The problem turned out to be a piece of anti-static foam, whose color and make up was that of a tiny piece of a black sponge, wedged between two leads on the DRAM. The origin of the sponge was obvious, it covered every square inch of benchtop and storage space in the manufacturing and tech areas. We used it everywhere! What wasn’t obvious was the effect a small chuck of that material wedged between two leads on a board would do. What was obvious was the foam was easily torn and it was everywhere.
The following day I told Jon what I discovered. Two days later all the black anti-static foam was removed and replaced with a blue vinyl type of anti-static matting.

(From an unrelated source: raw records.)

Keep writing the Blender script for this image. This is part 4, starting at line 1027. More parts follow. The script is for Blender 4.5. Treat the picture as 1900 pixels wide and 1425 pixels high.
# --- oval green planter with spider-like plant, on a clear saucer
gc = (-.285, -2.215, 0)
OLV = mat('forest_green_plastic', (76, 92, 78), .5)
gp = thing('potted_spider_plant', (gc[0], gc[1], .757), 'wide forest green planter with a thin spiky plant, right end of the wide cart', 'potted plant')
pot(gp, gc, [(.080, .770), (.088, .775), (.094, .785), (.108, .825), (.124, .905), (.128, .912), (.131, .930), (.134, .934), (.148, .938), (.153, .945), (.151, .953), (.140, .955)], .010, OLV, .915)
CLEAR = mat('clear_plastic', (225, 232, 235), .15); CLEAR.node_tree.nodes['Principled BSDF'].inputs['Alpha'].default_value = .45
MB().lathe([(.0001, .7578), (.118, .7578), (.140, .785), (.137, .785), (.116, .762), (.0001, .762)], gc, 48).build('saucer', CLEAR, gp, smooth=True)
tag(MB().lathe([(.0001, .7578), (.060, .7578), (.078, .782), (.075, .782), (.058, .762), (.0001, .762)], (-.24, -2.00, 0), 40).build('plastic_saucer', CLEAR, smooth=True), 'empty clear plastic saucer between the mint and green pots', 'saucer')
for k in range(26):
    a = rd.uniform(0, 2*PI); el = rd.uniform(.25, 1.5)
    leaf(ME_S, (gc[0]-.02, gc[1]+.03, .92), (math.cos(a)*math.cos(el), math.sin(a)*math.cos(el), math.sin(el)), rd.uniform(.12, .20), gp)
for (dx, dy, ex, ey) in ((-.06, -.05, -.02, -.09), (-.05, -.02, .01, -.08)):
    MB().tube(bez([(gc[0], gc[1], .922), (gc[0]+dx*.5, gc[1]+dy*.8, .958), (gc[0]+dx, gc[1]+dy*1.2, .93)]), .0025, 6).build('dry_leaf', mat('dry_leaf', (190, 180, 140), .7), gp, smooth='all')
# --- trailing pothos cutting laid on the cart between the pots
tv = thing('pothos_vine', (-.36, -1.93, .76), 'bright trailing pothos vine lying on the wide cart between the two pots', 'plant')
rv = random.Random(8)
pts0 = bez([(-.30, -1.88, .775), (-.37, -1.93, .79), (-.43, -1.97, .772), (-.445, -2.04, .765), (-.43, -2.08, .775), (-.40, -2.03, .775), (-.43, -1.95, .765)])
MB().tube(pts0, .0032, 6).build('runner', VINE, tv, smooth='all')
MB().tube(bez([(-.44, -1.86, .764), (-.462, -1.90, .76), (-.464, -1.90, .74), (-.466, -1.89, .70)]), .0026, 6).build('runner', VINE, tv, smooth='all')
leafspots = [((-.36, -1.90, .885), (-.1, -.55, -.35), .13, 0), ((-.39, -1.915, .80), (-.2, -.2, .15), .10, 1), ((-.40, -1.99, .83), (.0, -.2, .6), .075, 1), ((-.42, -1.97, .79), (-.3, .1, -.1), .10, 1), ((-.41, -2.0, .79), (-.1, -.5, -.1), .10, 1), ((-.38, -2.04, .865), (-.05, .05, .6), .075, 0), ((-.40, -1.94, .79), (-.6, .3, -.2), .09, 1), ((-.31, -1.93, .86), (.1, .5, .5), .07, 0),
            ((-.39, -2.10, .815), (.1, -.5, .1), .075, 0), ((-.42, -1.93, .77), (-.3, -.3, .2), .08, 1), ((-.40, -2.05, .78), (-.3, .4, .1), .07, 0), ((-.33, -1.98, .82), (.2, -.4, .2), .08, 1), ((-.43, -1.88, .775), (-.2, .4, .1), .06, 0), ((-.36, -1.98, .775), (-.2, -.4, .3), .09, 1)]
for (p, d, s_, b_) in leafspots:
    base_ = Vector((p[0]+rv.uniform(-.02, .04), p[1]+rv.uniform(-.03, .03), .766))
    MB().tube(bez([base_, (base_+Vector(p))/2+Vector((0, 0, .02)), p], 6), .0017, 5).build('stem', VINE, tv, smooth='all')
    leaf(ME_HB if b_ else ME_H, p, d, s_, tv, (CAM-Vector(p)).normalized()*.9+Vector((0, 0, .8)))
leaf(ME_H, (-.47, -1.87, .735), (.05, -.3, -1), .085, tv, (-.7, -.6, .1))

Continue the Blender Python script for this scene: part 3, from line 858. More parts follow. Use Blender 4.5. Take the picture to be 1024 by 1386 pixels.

This experience taught me several things. First is the cost of manufacturing goes up when a manufacturing issue is discovered in the manufacturing area. If however, the error is discovered by the customer then the company will lose money on the transaction. Replacing the static foam, at the cost of a few thousand dollars, was completely outweighed by the enhancements in reliability that were gained by removing the sponge like material from the manufacturing area that could have already caused several RMA’s.
Final Analysis
If there is an opportunity standing right in front of you take advantage of it. By recognizing opportunities for improvement and by being good at my job I was able to continually work myself into new and more challenging positions at Micron.
Oh… within a week of my reporting how that little piece of black foam has caused a board to fail I was promoted into Test Engineering. That’s what I call positive reinforcement!